Anch’io ho seguito la vicenda della pugile algerina Imane Khelif durante le Olimpiadi di Parigi, insieme alle polemiche e alle divisioni che ne sono scaturite. Per quanto mi riguardava, sul ring c’erano due donne che combattevano e che colpivano la mia attenzione. Ed era tutto quello che mi interessava. Dopo quell’incontro sotto ai riflettori, ho iniziato poi a guardare altri match. Più osservavo le atlete sul ring, più mi immergevo nel mondo del pugilato femminile, dal quale fino ad allora mi ero tenuta lontana (e lo stesso valeva per quello maschile, che ho sempre considerato troppo violento per me da guardare). Ero affascinata da quelle giovani determinate a combattere fino all’ultimo per conquistare una medaglia, dalla loro grinta sorprendente, soprattutto considerata la loro giovane età e la corporatura esile e nervosa. Poco a poco ho imparato come si colpisce, come si calcolano i punti, come si schivano i colpi; ho capito che, oltre ai pugni, anche le gambe sono fondamentali e quanta fatica si concentra in quei pochi minuti di combattimento. Tuttavia, c’è una cosa che non riuscivo davvero a comprendere: cosa spinge una ragazza a voler affrontare un’avversaria a pugni, rischiando di farsi male, di subire colpi che possono danneggiare il volto, rompere il setto nasale o l’arcata sopraccigliare, piegare le costole o lesionare il seno.

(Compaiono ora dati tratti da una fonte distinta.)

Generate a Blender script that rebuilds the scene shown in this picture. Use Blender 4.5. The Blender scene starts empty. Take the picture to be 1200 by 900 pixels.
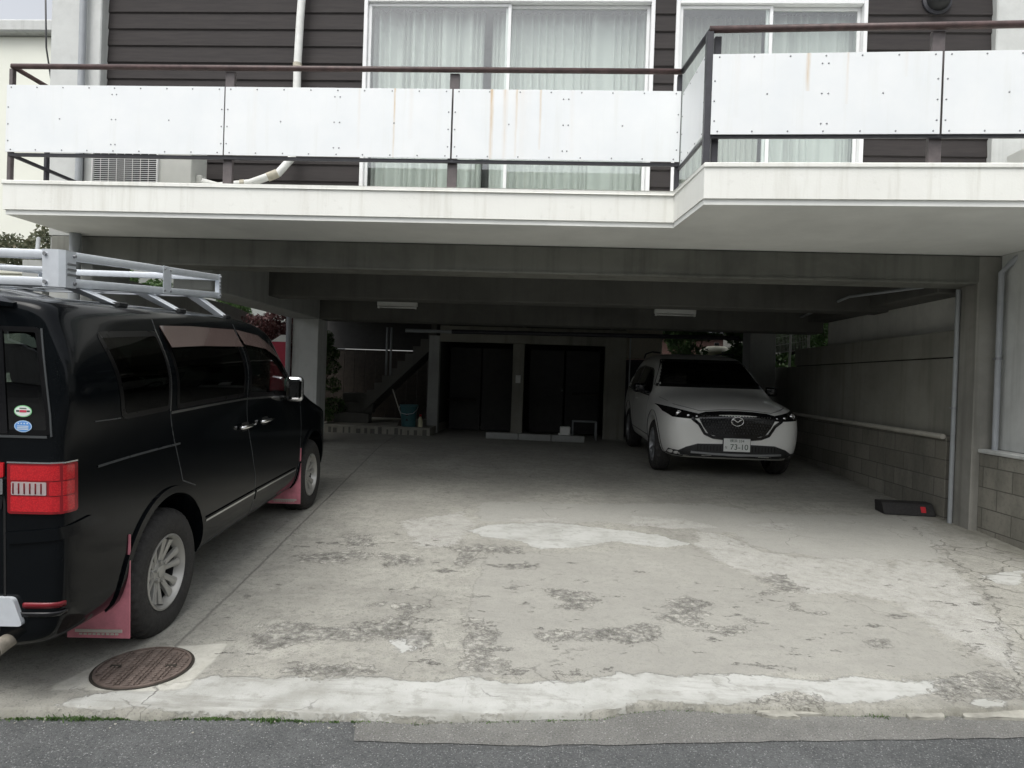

L’ho compreso leggendo il libro di Rita Bullwinkel, La vita in pugno (Bollati Boringhieri). Un’opera straordinaria che vi consiglio. Bullwinkel ha scelto di ambientare la storia in un campionato di boxe che si svolge in due giorni a Reno, Nevada, nel 2020. Otto ragazze, giovanissime, che si battono a due a due per eliminazione diretta. Nella prima giornata ci sono Artemis Victor contro Andi Taylor, Iggy Lang contro la cugina Izzy Lang, Kate Heffer contro Rachel Doricko, Rose Mueller contro Tanya Maw. Sono agguerrite, aggressive, dominate dalla voglia di vincere, di dimostrarsi potenti, di essere qualcuno e anche di dimenticare la banalità della quotidianità. A poco a poco cadono, fino all’incontro finale tra due per decidere chi vincerà la Coppa Figlie d’America (il nome già dice tutto) per under 18.

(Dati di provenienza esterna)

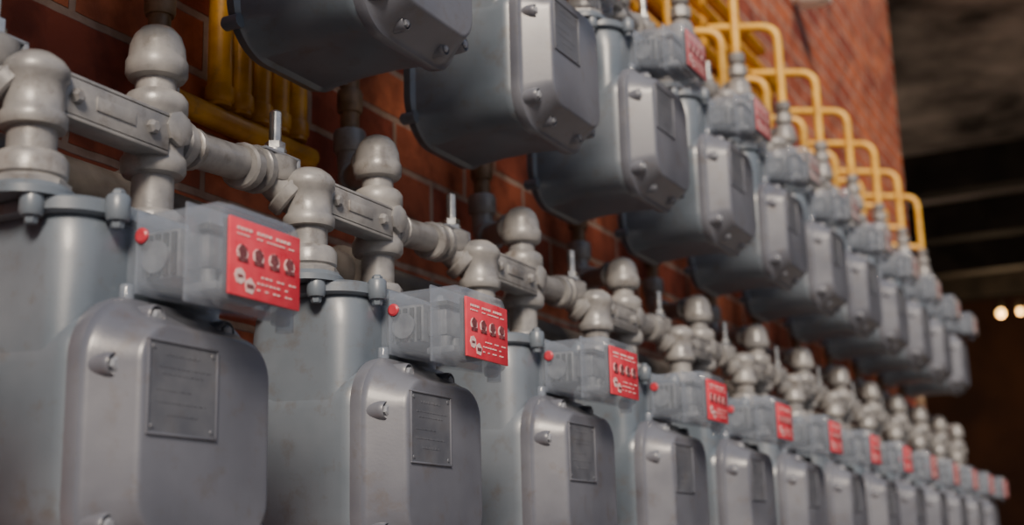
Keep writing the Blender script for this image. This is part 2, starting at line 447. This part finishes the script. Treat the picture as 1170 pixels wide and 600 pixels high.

Rita Bullwinkel offre una prospettiva unica dal punto di vista del pubblico, illuminata dai riflettori che inondano il ring. Come una telecamera, cattura i dettagli dei muscoli tesi, del sudore che imperla i volti, delle labbra gonfie, dei paradenti rossi, dei guantoni e dei caschetti, e dei colpi forti e precisi. Ma va oltre, penetrando nelle menti di queste giovani atlete, esplorando le loro storie, i sogni, i progetti e perfino il futuro. Qui risiede il suo vero talento.
Il punto debole di Artemis? «il fatto di avere un retaggio da mandare avanti. Le vittorie delle sue sorelle incombono su di lei. Le vengono costantemente ricordate. Questo è il torneo in cui può dimostrare di essere all’altezza di sua sorella maggiore o la peggior pugile della famiglia». Mentre Andi che combatte, cerca di non pensare al bambino di 4 anni che è morto sotto i suoi occhi durante la sua estate da bagnina. Non è riuscito a salvarlo ma forse sul ring può salvare sé stessa. Kate non vuole perdere l’incontro, «sta cercando di essere la migliore in qualcosa». «Il desiderio di compiacere gli altri è il desiderio di non essere diversi», scrive Rita Bullwinkell, e ci presenta Rachel coi capelli appiccicati alle tempie combattere come una furia con il pensiero che dopo l’incontro qualcuno la intervisti. Rose invece non ha rabbia negli occhi, sembra gentile, e la palestra che in futuro condurrà col marito è il coronamento del suo sogno.
Rita Bullwinkel ci offre un affascinante ritratto della vita, esplorando come le donne vengano spesso messe in competizione tra loro. Emergono desiderio, aggressività, piacere fisico nel dolore e nello scontro, adrenalina e la paura di deludere o perdere. Queste ragazze vogliono distinguersi, farsi notare e sfuggire all’indifferenza. Sentono di appartenere a un gruppo, combattono tra loro, ma potrebbero anche essere amiche. Alla fine, si apprezzano, si osservano e si ammirano, consapevoli di essere, nel momento del confronto, diverse da chi le guarda dall’esterno del ring. Gli spettatori vedono solo l’azione, ma non colgono la montagna di motivazioni e desideri che vi si cela dietro.